All of the lines below are to be transcribed faithfully, with pictures excluded from the copy.

────

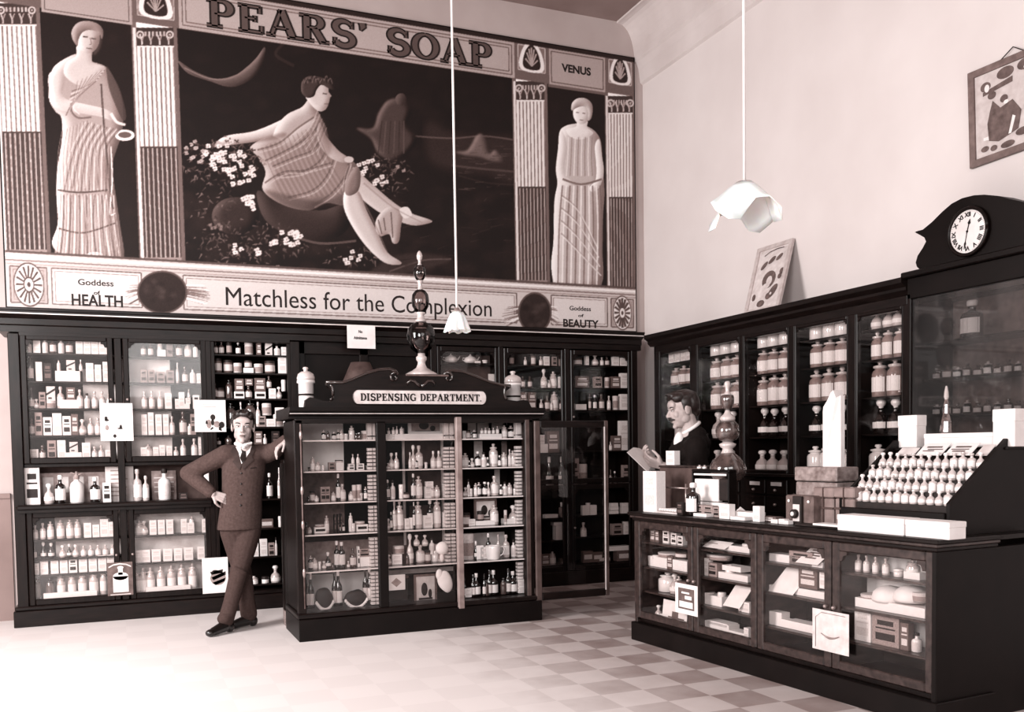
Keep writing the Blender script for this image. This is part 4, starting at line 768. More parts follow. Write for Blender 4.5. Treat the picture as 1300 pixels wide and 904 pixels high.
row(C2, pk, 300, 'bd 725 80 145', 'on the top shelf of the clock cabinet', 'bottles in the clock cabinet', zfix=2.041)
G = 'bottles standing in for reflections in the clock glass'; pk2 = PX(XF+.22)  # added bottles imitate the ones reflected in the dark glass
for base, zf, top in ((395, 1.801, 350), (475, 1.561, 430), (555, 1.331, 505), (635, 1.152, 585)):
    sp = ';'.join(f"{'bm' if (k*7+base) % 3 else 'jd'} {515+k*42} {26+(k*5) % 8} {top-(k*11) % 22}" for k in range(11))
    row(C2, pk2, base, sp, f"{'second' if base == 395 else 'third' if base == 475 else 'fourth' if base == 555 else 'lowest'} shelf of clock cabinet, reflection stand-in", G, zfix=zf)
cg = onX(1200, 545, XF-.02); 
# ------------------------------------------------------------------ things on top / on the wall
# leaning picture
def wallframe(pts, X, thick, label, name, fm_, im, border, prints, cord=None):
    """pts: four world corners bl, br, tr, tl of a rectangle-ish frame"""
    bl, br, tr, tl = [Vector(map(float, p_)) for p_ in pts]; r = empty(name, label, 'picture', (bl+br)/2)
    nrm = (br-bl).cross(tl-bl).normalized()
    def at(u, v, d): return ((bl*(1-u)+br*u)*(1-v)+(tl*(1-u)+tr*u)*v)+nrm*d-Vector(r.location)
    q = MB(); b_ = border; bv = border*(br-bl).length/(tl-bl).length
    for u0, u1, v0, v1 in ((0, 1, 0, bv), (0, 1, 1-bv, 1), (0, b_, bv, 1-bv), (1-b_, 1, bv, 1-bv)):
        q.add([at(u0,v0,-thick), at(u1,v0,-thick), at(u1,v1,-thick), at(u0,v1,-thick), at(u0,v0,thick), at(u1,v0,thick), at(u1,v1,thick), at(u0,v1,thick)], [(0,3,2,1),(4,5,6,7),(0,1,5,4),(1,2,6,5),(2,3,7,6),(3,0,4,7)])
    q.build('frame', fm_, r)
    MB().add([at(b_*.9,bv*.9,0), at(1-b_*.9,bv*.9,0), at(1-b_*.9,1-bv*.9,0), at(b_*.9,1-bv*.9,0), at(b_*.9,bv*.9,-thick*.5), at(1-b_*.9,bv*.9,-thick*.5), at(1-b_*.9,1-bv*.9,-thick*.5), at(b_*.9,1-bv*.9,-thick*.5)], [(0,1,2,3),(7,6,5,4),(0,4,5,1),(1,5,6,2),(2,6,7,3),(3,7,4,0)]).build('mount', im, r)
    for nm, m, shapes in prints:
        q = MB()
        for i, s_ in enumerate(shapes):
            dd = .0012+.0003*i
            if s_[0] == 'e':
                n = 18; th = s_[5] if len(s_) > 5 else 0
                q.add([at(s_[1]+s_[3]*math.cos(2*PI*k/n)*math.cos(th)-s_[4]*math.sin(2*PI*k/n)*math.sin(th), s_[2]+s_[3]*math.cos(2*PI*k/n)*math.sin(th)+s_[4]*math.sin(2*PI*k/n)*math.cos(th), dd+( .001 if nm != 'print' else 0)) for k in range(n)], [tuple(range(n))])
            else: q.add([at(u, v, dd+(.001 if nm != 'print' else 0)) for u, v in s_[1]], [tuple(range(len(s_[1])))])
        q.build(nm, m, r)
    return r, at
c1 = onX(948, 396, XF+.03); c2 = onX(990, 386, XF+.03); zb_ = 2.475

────

SOLUTION TO THE PROBLEM ▸
Keep writing the Blender script for this image. This is part 4, starting at line 768. More parts follow. Write for Blender 4.5. Treat the picture as 1300 pixels wide and 904 pixels high.
row(C2, pk, 300, 'bd 725 80 145', 'on the top shelf of the clock cabinet', 'bottles in the clock cabinet', zfix=2.041)
G = 'bottles standing in for reflections in the clock glass'; pk2 = PX(XF+.22)  # added bottles imitate the ones reflected in the dark glass
for base, zf, top in ((395, 1.801, 350), (475, 1.561, 430), (555, 1.331, 505), (635, 1.152, 585)):
    sp = ';'.join(f"{'bm' if (k*7+base) % 3 else 'jd'} {515+k*42} {26+(k*5) % 8} {top-(k*11) % 22}" for k in range(11))
    row(C2, pk2, base, sp, f"{'second' if base == 395 else 'third' if base == 475 else 'fourth' if base == 555 else 'lowest'} shelf of clock cabinet, reflection stand-in", G, zfix=zf)
cg = onX(1200, 545, XF-.02); 
# ------------------------------------------------------------------ things on top / on the wall
# leaning picture
def wallframe(pts, X, thick, label, name, fm_, im, border, prints, cord=None):
    """pts: four world corners bl, br, tr, tl of a rectangle-ish frame"""
    bl, br, tr, tl = [Vector(map(float, p_)) for p_ in pts]; r = empty(name, label, 'picture', (bl+br)/2)
    nrm = (br-bl).cross(tl-bl).normalized()
    def at(u, v, d): return ((bl*(1-u)+br*u)*(1-v)+(tl*(1-u)+tr*u)*v)+nrm*d-Vector(r.location)
    q = MB(); b_ = border; bv = border*(br-bl).length/(tl-bl).length
    for u0, u1, v0, v1 in ((0, 1, 0, bv), (0, 1, 1-bv, 1), (0, b_, bv, 1-bv), (1-b_, 1, bv, 1-bv)):
        q.add([at(u0,v0,-thick), at(u1,v0,-thick), at(u1,v1,-thick), at(u0,v1,-thick), at(u0,v0,thick), at(u1,v0,thick), at(u1,v1,thick), at(u0,v1,thick)], [(0,3,2,1),(4,5,6,7),(0,1,5,4),(1,2,6,5),(2,3,7,6),(3,0,4,7)])
    q.build('frame', fm_, r)
    MB().add([at(b_*.9,bv*.9,0), at(1-b_*.9,bv*.9,0), at(1-b_*.9,1-bv*.9,0), at(b_*.9,1-bv*.9,0), at(b_*.9,bv*.9,-thick*.5), at(1-b_*.9,bv*.9,-thick*.5), at(1-b_*.9,1-bv*.9,-thick*.5), at(b_*.9,1-bv*.9,-thick*.5)], [(0,1,2,3),(7,6,5,4),(0,4,5,1),(1,5,6,2),(2,6,7,3),(3,7,4,0)]).build('mount', im, r)
    for nm, m, shapes in prints:
        q = MB()
        for i, s_ in enumerate(shapes):
            dd = .0012+.0003*i
            if s_[0] == 'e':
                n = 18; th = s_[5] if len(s_) > 5 else 0
                q.add([at(s_[1]+s_[3]*math.cos(2*PI*k/n)*math.cos(th)-s_[4]*math.sin(2*PI*k/n)*math.sin(th), s_[2]+s_[3]*math.cos(2*PI*k/n)*math.sin(th)+s_[4]*math.sin(2*PI*k/n)*math.cos(th), dd+( .001 if nm != 'print' else 0)) for k in range(n)], [tuple(range(n))])
            else: q.add([at(u, v, dd+(.001 if nm != 'print' else 0)) for u, v in s_[1]], [tuple(range(len(s_[1])))])
        q.build(nm, m, r)
    return r, at
c1 = onX(948, 396, XF+.03); c2 = onX(990, 386, XF+.03); zb_ = 2.475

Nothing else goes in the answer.